Reaper is an incredibly powerful Windows DAW, which is as increidibly affordable at a price of $39.00 and which has a very active if not passionate community behind it. I bumped into Reaper because my usual DAW Adobe Audition does not have VSTi support. VSTi support means being able to load virtual instruments not to be confused with virtual effects which it can indeed do. There are many more reasons than just VSTi support to contemplate using Reaper. It is really a powerful multitrack recorder with very flexible signal routing capabilities. It also comes with a ton of free effects which seem to be very well liked within the community. Reaper does not have in my estimation the editing tools that Audition has. My guess is that I will be using both tools with Reaper being used for the intial multitrack recording to initial mixes and Audition in the final mixing and mastering process.

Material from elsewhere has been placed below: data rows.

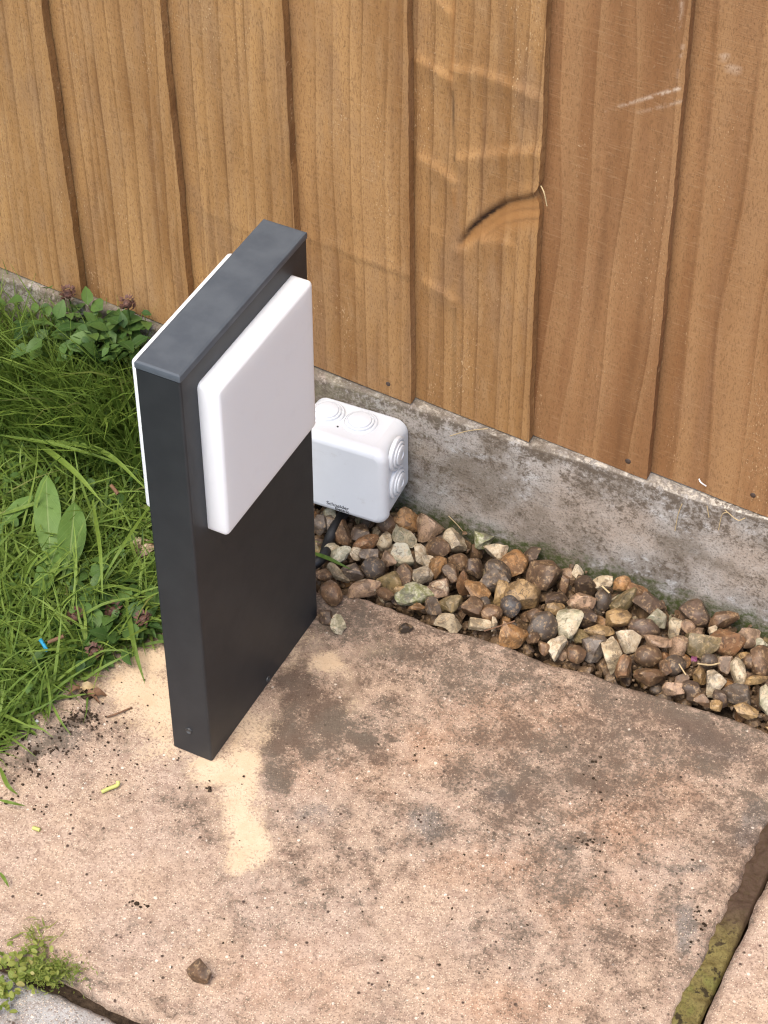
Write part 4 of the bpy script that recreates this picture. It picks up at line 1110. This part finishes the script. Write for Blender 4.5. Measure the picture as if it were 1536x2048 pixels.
# the longest blades, each one traced
LONG = [(190, 745, .05, 300, 752, .045, 395, 760, .045, 15, .75), (60, 880, .03, 200, 900, .05, 300, 985, .045, 12, .8), (56, 872, .02, 140, 935, .045, 205, 1005, .04, 13, .8), (130, 610, .03, 190, 700, .055, 258, 752, .05, 9, .7),
        (0, 870, .03, 130, 893, .05, 295, 945, .04, 8, .7), (70, 650, .03, 85, 720, .06, 92, 790, .045, 8, .7), (180, 590, .05, 250, 610, .06, 300, 620, .055, 7, .75), (58, 490, .10, 95, 545, .08, 180, 610, .04, 5, .85), (250, 1180, .02, 268, 1290, .02, 290, 1368, .004, 10, .45),
        (0, 1030, .02, 60, 1010, .03, 120, 990, .03, 9, .6), (150, 1240, .015, 215, 1205, .03, 310, 1190, .03, 6, .6), (90, 1325, .02, 100, 1400, .02, 97, 1440, .006, 5, .55), (100, 1400, .015, 120, 1440, .012, 142, 1470, .004, 5, .6), (185, 1000, .03, 200, 1100, .05, 205, 1200, .03, 8, .7),
        (300, 1010, .045, 240, 1100, .05, 195, 1180, .02, 7, .55), (0, 1535, .006, 15, 1570, .012, 36, 1590, .004, 8, .6), (0, 1600, .006, 25, 1606, .01, 52, 1612, .004, 6, .6), (0, 1745, .006, 10, 1760, .01, 18, 1775, .004, 6, .6), (0, 690, .02, 60, 640, .06, 95, 600, .05, 7, .5), (20, 560, .04, 60, 620, .06, 110, 640, .04, 6, .4)]
LV_, LF, LT, LU_, LN = [], [], [], [], 0
for (u0, v0, z0, u1, v1, z1, u2, v2, z2, wpx, tint) in LONG + [(622, 1104, .010, 660, 1118, .018, 702, 1139, .014, 9, .25)]:
    P = np.array(spline([onz(u0, v0, z0), onz(u1, v1, z1), onz(u2, v2, z2)], 8))
    t = np.linspace(0, 1, len(P)); T = np.gradient(P, axis=0); T /= np.linalg.norm(T, axis=1)[:, None]
    side = np.cross(T, np.array([.15, -.3, 1.0])); side /= np.linalg.norm(side, axis=1)[:, None]
    W = wpx / 2380 / 2 * np.clip(1.04 - t ** 3, .06, 1) * np.clip(.5 + 2 * t, 0, 1)
    V = np.stack([P - side * W[:, None], P - np.cross(side, T) * (W * .35)[:, None], P + side * W[:, None]], 1).reshape(-1, 3)
    b = np.arange(len(P) - 1) * 3 + LN
    LF.append(np.r_[np.c_[b, b + 1, b + 4, b + 3], np.c_[b + 1, b + 2, b + 5, b + 4]]); LV_.append(V); LN += len(V)
    LT.append(np.full(len(V), tint)); LU_.append(np.tile([-1., 0.2, 1.], len(P)))
me = mesh_np('long_grass', np.vstack(LV_), np.vstack(LF))
attr(me, 'tint', np.concatenate(LT)); attr(me, 'lu', np.concatenate(LU_)); attr(me, 'lv', np.full(LN, .06))
link('long_grass', me, BLADE, kind='stuff')

# yellow-green weed and moss tuft at the lower left joint
tuft = empty('moss_tuft', tuple(onz(75, 1945, 0)), 'yellow green tuft of moss and tiny weeds in the joint beside the grey slab', 'moss')
N = 1500
c = [onz(RNG.normal(96, 30), RNG.normal(1950, 14), 0) for _ in range(N)]
r = np.array(c) - np.array(tuft.location); r[:, 2] = 0
me = blades('moss', r, RNG.uniform(.003, .007, N), RNG.uniform(.0006, .0012, N), RNG.uniform(0, 6.28, N), RNG.uniform(0, .9, N), RNG.uniform(0, .8, N), RNG.uniform(.0, .6, N), 3)
link('moss', me, PALE, tuft, kind='stuff')
pts = np.array([onz(RNG.normal(52, 32), RNG.normal(1935, 20), RNG.uniform(.001, .008)) for _ in range(170)] + [onz(RNG.normal(12, 10), RNG.normal(1990, 16), RNG.uniform(.002, .006)) for _ in range(40)]) - np.array(tuft.location)
link('weed_leaves', scatter_leaves(len(pts), pts, (.0028, .0070), (.0, 1.0)), PALE, tuft, kind='stuff')
N = 60
c = [onz(RNG.normal(70, 14), RNG.normal(1880, 16), 0) for _ in range(N)]
r = np.array(c) - np.array(tuft.location); r[:, 2] = 0
link('weed_stems', blades('weed_stems', r, RNG.uniform(.006, .016, N), RNG.uniform(.0008, .0014, N), RNG.uniform(0, 6.28, N), RNG.uniform(.6, 1.3, N), RNG.uniform(0, .5, N), RNG.uniform(.3, .9, N), 3), PALE, tuft, kind='stuff')

# ------------------------------------------------------------------ litter
def stick(name, pts, r, mat, label, cat, group=None):
    bm = tube(spline(pts, 6), r, 8)
    c = Vector(pts[0])
    for v in bm.verts: v.co -= c
    o = link(name, mesh_bm(name, bm, 60), mat); o.location = c
    tag(o, label, cat, group); return o
stick('cut_stem', [onz(203, 1584, .002), onz(218, 1577, .003), onz(235, 1570, .0035), onz(236, 1562, .005)], .0016, STEM, 'pale green piece of cut stem lying on the slab left of the light', 'stem')
stick('cut_stem', [onz(66, 1655, .0012), onz(80, 1660, .0012)], .0016, STEM, 'tiny stub of green stem near the left edge of the slab', 'stem')
stick('twig', [onz(214, 1434, .001), onz(235, 1427, .0022), onz(264, 1415, .001)], .0008, TWIG, 'thin brown twig on the sandy slab left of the light', 'twig')
stick('straw', [onz(222, 970, .044), onz(236, 988, .040)], .0017, TWIG, 'short reddish brown straw in the grass near the broad leaves', 'straw')
stick('straw', [onz(96, 1285, .022), onz(128, 1272, .026)], .0016, TWIG, 'reddish brown straw lying next to the blue plastic scrap', 'straw')
stick('plastic_scrap', [onz(80, 1279, .026), onz(84, 1284, .024), onz(95, 1302, .018)], .0016, BLUE, 'small bright blue plastic scrap in the grass', 'litter')
stick('straw', [onz(1395, 1327, .018), onz(1420, 1330, .017), onz(1440, 1326, .016)], .0007, STRAW, 'thin pale straw joined to the magenta petal on the gravel', 'straw')
stick('straw', [onz(1204, 1172, .018), onz(1219, 1186, .016)], .0008, STRAW, 'short pale straw on the gravel by the concrete board', 'straw')
stick('straw', [onz(968, 1262, .014), onz(1000, 1252, .016), onz(1030, 1242, .018)], .0007, TWIG, 'thin dark straw lying across the front of the gravel', 'straw')
stick('straw', [onz(1358, 1328, .016), onz(1372, 1350, .015)], .0006, STRAW, 'thin dark grass stalk standing among the right-hand gravel', 'straw')
yb = lambda u, v: ony(u, v, FY0 - .0052 + .0235 * ony(u, v, FY0)[0])
for (pp, lab) in (([(900, 872), (935, 862), (975, 857)], 'pale dry grass stalk lying on the top of the concrete board'), ([(897, 1032), (915, 1050), (930, 1068)], 'brown dry stalk leaning on the concrete board above the gravel'),
                  ([(1437, 1060), (1444, 1030), (1455, 1024)], 'curved pale dry stalk hanging on the right of the concrete board'), ([(1350, 1062), (1356, 1030), (1364, 1008)], 'pale dry stalk hanging from the middle of the concrete board'), ([(1414, 1012), (1418, 1035)], 'short dry stalk under the last nail of the fence'), ([(1450, 1020), (1475, 1040), (1490, 1036)], 'bent dry stalk at the top edge of the concrete board')):
    stick('straw', [yb(*q) for q in pp], .0004, STRAW, lab, 'straw')
stick('fibre', [ony(1082, 372, fy(.16) - .001), ony(1088, 385, fy(.16) - .006), ony(1094, 412, fy(.16) - .006)], .0005, STRAW, 'torn wood fibre sticking out at the split knot', 'wood fibre')
stick('straw', [ony(1398, 958, fy(.28) - .001), ony(1402, 965, fy(.28) - .003), ony(1412, 972, fy(.28) - .001)], .0006, CHIP, 'white curl of fibre stuck on a fence plank above the concrete board', 'fibre')

def crumb_bm(r, rng, n=1):
    bm = bmesh.new(); bmesh.ops.create_icosphere(bm, subdivisions=2, radius=r)
    for v in bm.verts: v.co *= rng.uniform(.6, 1.15)
    for v in bm.verts: v.co.z *= .6
    return bm
# curled dead leaf with soil
rng = random.Random(3)
c = onz(172, 1388, 0)
clod = empty('dead_leaf', tuple(c), 'curled pale dead leaf on a lump of soil beside the grass', 'dead leaf')
for k in range(5):
    a = Vector((rng.uniform(-.006, .006), rng.uniform(-.004, .004), .003)); an = rng.uniform(0, 6.28)
    me = leaf_me('leaf', .012, .008, 1.2, .8, 'ovate', .5, 5, 7, .2)
    o = link('leaf', me, STRAW if k % 2 else TWIG, clod); o.location = a; o.rotation_euler = (rng.uniform(-.5, .8), rng.uniform(-.6, .6), an)
bm = crumb_bm(.0055, rng); o = link('soil_lump', mesh_bm('soil_lump', bm, 30), SOIL, clod); o.location = (.002, -.001, .002)
# soil crumbs
Vs, Fs, nv = [], [], 0
for (u, v, su, sv, n, smax) in ((155, 1448, 34, 14, 90, .0011), (95, 1500, 36, 14, 50, .0010), (120, 1440, 60, 40, 40, .0006), (165, 1432, 14, 8, 40, .0013), (300, 1440, 60, 60, 24, .0009), (250, 1540, 80, 50, 40, .0010), (415, 1578, 3, 3, 3, .0020), (270, 1805, 10, 3, 4, .0020), (290, 1812, 6, 3, 3, .0014), (800, 1500, 40, 12, 6, .0012), (1195, 1560, 14, 34, 16, .0016), (1180, 1690, 28, 8, 24, .0013), (700, 1800, 350, 140, 70, .0009), (1200, 1760, 180, 160, 60, .0010), (1400, 1860, 14, 70, 30, .0014), (60, 1530, 50, 40, 70, .0015)):
    for _ in range(n):
        p = onz(RNG.normal(u, su), RNG.normal(v, sv), 0)
        if not (SX0 < p[0] < SX1 - .004 and SY0 < p[1] < SY1): continue
        V = ICO2_V[:, :] * (1 + .3 * RNG.uniform(-1, 1, (len(ICO2_V), 1))) * RNG.uniform(.0004, smax) * np.array([1, RNG.uniform(.6, 1.2), .55])
        p[2] = .0006
        Vs.append(V + p); Fs.append(ICO2_F + nv); nv += len(V)
link('soil_crumbs', mesh_np('soil_crumbs', np.vstack(Vs), np.vstack(Fs)), SOIL, kind='stuff')
def flake(name, u, v, z, size, mat, label, cat):
    bm = crumb_bm(size, random.Random(int(u))); o = link(name, mesh_bm(name, bm, 30), mat); o.location = onz(u, v, z); tag(o, label, cat)
flake('chip', 73, 1443, .0012, .0022, CHIP, 'tiny white chip on the slab below the grass', 'chip')
flake('petal', 1388, 1318, .016, .0030, MAGENTA, 'crumpled magenta petal lying on the gravel', 'petal')
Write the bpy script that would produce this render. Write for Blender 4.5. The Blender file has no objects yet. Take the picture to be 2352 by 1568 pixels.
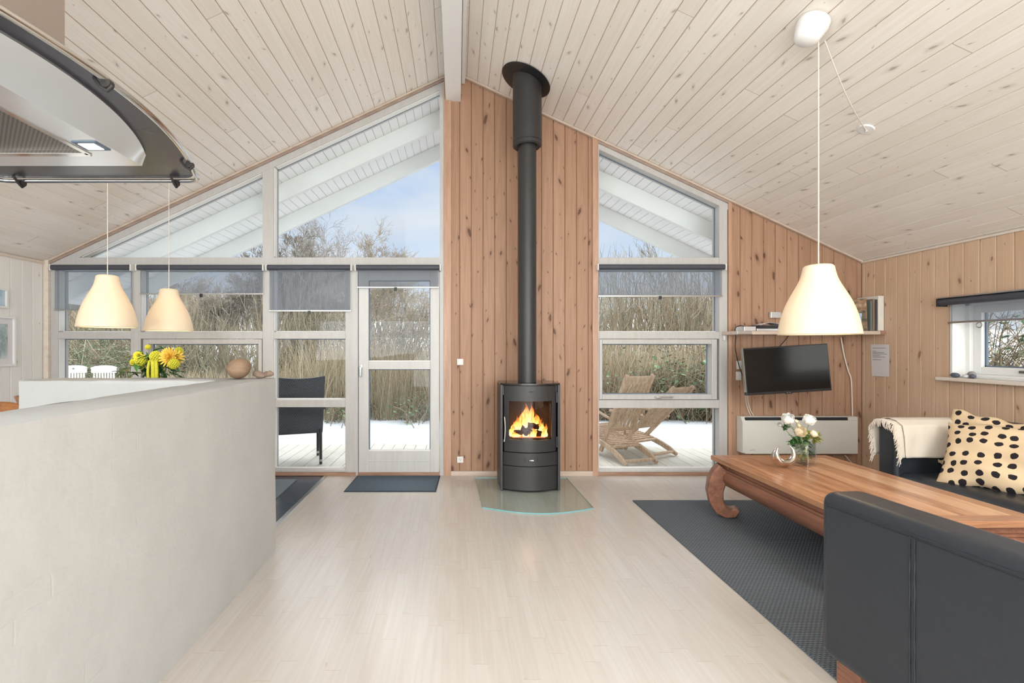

Some of Reaper’s features:
Portable – supports running from USB keys or other removable media
64 bit audio engine
Excellent low-latency performance
Multiprocessor capable
Direct multi-track recording to many formats including WAV/BWF/W64, AIFF, WavPack, FLAC, OGG, and MIDI.
Extremely flexible routing
Fast, tool-less editing
Supports a wide range of hardware (nearly any audio interface, outboard hardware, many control surfaces)
Support for VST, VSTi, DX, DXi effects
ReaPlugs: high quality 64 bit effect suite
Tightly coded – installer is just over 2MB
ool-less mouse interface — spend less time clicking
Drag and drop files to instantly import them into a project
Support for mixing any combination of file type/samplerate/bit depth on each track
Easily split, move, and resize items
Each item has easily manipulated fades and volume
Tab to transient support
Configurable and editable automatic crossfading of overlapping items
Per-item pitch shift and time stretch
Arbitrary item grouping
Markers and envelopes can be moved in logical sync with editing operations
Ripple editing – moving/deletion of items can optionally affect later items
Multiple tempos and time signatures per project
Ability to define and edit project via regions
Automation envelopes
and more well worth checking it out. Don’t let the prize fool you Reaper in many ways is just as powerful as any of the other well known DAWs such as Cubase and ProTools. It may well be exactly what you need.